When you do age-appropriate things together, there is space to have conversations. 

Examples of age-appropriate activities are:

Ages 0-4

  • Cuddle and sing songs
  • Read a book
  • Go for a walk
  • Blow bubbles
  • Play pretend games

Ages 5-10

  • Play games
  • Build with Legos or blocks
  • Work on a puzzle
  • Fly a kite
  • Draw pictures outside with sidewalk chalk
  • Toss or kick a ball

Ages 11-14

  • Play board games or card games
  • Ride bikes
  • Do a craft
  • Bake a dessert together
  • Go on a hike

Ages 15-18

  • Learn something new together
  • Try a new hobby
  • Make dinner together
  • Participate in a community event together
  • Volunteer for a cause — walk dogs at an animal shelter, spend time at a local food bank or join a park clean up.

Be Present

Sometimes just being available is enough. It sends the message that you are there if your child needs you. This means interrupting what you may be doing to show the child that they are important.

A good rule is to respond to the child, not the situation. Often, we leap into problem-solving rather than trying to understand the child’s experience. Anything they say is an opportunity for learning and for instilling values. Do not lose contact with your child — always know where they are, even as they get older.

Be Consistent and Predictable

Consistency and predictability send a clear message regarding expectations.
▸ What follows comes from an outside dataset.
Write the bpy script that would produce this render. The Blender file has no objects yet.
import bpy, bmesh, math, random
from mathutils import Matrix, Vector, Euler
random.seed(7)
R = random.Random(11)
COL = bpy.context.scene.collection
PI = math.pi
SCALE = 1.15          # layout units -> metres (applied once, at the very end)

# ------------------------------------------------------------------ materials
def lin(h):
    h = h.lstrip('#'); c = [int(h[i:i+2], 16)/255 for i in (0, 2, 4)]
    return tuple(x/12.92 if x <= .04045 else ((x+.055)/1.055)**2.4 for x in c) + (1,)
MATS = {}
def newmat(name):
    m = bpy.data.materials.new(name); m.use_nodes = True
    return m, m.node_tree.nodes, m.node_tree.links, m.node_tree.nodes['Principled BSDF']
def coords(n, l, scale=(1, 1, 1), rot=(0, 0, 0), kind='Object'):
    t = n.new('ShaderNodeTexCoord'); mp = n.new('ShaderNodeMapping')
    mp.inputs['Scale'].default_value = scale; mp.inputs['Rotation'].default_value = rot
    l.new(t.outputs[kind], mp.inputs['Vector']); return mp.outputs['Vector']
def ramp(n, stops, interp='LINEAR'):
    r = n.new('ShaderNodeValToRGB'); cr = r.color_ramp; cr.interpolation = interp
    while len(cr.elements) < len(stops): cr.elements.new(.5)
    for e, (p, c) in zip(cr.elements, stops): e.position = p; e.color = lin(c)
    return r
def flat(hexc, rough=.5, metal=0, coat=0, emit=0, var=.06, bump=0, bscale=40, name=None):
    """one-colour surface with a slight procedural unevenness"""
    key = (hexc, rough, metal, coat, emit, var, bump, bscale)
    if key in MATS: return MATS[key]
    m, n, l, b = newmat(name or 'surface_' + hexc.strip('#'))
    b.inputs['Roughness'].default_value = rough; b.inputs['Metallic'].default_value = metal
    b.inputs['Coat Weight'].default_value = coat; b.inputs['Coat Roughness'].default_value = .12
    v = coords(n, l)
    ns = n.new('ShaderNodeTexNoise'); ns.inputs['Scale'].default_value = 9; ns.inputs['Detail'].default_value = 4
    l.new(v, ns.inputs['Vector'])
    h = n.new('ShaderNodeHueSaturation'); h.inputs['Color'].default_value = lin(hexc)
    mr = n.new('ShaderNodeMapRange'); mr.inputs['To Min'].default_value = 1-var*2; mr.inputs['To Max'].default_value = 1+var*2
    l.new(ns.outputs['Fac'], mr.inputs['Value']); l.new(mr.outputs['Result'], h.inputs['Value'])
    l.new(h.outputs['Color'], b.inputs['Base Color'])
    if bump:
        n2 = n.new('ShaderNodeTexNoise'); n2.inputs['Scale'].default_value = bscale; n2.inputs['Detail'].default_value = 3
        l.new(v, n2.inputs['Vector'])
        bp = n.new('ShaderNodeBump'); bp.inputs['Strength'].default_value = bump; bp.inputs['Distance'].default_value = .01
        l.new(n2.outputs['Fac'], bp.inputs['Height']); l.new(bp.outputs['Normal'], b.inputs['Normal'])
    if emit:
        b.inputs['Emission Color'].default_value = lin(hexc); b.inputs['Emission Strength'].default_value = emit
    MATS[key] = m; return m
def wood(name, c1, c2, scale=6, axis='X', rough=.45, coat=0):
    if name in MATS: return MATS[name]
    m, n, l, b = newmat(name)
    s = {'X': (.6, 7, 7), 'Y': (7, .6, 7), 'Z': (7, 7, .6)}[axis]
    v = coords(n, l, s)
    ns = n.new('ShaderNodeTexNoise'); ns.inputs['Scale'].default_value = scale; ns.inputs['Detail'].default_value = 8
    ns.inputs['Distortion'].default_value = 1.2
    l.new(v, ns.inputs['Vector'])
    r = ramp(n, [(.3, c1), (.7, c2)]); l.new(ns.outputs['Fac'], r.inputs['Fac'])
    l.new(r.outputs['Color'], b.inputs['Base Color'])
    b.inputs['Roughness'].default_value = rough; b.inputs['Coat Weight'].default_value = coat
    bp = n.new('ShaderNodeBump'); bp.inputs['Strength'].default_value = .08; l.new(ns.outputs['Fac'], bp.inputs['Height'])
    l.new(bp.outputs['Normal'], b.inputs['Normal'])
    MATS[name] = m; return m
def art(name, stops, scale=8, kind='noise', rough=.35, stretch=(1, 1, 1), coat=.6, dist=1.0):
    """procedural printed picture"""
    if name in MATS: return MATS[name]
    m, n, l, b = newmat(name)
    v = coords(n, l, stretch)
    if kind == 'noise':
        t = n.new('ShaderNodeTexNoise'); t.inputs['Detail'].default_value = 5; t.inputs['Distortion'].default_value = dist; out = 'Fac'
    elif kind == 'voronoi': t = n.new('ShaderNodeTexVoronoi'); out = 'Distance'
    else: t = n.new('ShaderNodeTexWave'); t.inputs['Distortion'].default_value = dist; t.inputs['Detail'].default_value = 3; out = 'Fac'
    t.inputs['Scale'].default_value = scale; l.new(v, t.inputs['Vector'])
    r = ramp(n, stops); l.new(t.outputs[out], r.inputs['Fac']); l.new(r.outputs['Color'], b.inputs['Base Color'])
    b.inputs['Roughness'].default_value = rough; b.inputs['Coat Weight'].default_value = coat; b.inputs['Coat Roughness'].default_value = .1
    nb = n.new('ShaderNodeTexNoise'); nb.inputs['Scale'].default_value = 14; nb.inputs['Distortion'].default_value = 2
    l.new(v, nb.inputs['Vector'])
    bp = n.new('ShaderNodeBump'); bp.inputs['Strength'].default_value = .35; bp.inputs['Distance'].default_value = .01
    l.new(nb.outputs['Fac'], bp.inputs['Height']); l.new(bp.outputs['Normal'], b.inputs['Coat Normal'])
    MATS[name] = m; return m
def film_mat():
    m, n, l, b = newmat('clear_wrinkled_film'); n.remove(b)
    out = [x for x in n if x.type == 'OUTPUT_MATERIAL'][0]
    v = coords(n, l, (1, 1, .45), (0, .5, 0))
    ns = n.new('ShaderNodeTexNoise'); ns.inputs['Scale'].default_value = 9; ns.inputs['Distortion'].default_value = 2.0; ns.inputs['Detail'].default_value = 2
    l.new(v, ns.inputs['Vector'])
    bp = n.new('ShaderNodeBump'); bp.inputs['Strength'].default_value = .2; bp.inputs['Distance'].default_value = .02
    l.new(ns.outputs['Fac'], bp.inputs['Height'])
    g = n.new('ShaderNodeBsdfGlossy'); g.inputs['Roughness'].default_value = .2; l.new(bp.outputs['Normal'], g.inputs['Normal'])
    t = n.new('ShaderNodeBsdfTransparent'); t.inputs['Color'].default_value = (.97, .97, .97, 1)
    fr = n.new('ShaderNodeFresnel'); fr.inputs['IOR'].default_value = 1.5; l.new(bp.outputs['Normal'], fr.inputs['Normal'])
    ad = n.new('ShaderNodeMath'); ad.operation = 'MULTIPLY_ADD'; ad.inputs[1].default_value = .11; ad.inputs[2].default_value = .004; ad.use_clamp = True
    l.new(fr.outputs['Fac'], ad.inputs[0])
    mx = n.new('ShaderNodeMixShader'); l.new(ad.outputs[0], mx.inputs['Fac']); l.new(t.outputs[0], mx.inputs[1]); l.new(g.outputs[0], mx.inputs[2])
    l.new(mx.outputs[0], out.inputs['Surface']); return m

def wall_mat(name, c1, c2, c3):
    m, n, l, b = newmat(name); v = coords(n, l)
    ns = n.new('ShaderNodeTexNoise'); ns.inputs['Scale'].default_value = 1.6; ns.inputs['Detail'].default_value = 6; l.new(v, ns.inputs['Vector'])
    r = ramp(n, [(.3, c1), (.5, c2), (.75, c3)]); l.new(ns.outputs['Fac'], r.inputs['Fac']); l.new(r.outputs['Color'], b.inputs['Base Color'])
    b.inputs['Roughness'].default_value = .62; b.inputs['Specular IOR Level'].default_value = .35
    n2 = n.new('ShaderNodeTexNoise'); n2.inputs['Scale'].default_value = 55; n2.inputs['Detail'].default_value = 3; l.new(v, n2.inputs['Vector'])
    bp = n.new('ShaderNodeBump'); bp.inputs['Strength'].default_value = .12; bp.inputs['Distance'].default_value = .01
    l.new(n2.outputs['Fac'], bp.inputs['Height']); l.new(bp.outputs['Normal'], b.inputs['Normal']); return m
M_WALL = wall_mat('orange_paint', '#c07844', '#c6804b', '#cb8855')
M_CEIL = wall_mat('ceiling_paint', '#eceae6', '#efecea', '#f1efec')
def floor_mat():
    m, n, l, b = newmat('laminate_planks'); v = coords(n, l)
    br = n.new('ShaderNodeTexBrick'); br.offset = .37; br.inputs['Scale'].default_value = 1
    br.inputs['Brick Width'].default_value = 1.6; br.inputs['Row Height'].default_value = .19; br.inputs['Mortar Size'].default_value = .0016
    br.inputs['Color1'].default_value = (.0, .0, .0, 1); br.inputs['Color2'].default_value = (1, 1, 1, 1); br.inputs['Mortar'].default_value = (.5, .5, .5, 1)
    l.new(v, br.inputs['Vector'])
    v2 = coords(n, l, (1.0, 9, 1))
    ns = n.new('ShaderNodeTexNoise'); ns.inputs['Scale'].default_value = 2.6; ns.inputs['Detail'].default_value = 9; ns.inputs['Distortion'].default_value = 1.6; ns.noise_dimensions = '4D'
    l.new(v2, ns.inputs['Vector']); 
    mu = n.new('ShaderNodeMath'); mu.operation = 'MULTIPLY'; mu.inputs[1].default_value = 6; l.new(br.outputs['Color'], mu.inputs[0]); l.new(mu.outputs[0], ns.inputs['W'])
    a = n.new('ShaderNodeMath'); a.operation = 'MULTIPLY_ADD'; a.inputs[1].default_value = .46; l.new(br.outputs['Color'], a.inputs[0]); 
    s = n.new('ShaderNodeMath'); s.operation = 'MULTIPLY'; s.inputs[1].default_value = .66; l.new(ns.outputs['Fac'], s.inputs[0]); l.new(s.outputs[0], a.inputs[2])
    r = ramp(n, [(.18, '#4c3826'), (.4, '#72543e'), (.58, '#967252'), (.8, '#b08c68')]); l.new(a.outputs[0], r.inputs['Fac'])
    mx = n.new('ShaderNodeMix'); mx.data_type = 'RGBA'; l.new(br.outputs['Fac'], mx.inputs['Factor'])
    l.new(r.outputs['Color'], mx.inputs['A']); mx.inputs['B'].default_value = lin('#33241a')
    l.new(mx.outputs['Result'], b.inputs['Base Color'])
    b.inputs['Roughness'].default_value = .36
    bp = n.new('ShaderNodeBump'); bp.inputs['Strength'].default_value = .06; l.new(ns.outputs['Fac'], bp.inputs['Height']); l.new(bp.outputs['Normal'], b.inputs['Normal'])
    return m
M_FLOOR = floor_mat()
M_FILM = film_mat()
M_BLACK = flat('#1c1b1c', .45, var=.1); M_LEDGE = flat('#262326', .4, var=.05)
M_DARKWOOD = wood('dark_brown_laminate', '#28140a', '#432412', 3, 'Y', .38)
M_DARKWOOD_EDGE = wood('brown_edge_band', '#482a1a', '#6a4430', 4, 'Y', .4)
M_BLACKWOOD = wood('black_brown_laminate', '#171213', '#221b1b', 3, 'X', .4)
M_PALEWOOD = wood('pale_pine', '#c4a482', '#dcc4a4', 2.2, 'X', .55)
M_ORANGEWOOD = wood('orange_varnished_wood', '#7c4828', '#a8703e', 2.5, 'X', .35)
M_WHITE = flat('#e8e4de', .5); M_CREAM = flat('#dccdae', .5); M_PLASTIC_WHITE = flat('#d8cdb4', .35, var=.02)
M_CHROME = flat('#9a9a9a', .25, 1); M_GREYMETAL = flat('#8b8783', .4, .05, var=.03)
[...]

Clear rules and expectations that are consistently followed reduce anxiety in children because they know what to expect.

Research suggests that consistent and predictable relationships between parents and children reduce negative effects of difficult childhood experiences. They can also buffer against mental and physical problems. Establishing routines like reading time and dinner time and responding consistently to behaviour foster predictability.

Provide Opportunities for Children to Find Their Own Path

The opportunities you provide your child are the foundation where they can practice making choices. This allows your child to develop their sense of ownership. It sends the message that you respect them and it develops their problem-solving skills.

For a young child, the guidelines might sound like you are providing two choices, although they really have the same outcome. Examples are ‘Would you like to start cleaning up now or after your bath?’ or ‘Would you like to drink water or milk?’

For an older child, guidelines are more boundaries rather than step-by-step instructions. You want your child to struggle because it is in the struggle that they learn you can provide support and ideas. It also grows independence and responsible decision-making and you can step in and problem solve with them as they need help. Your child learns to communicate and negotiate with you in this process. When your boundaries are clear and your expectations are high, your child will respond positively.

Practice Intentional Communication

Intentional communication helps develop social and emotional skills, provides opportunities to grow thoughtful interactions between you and your child and encourages curiosity from your child and allows them to freely explore.

Intentional communication teaches and models an effective communication approach that can be applied to many areas of life — at school, work, with friends and in disagreements. It gives your child a sense of ownership in the conversation because it is meaningful to them and it is talking with instead of talking to them.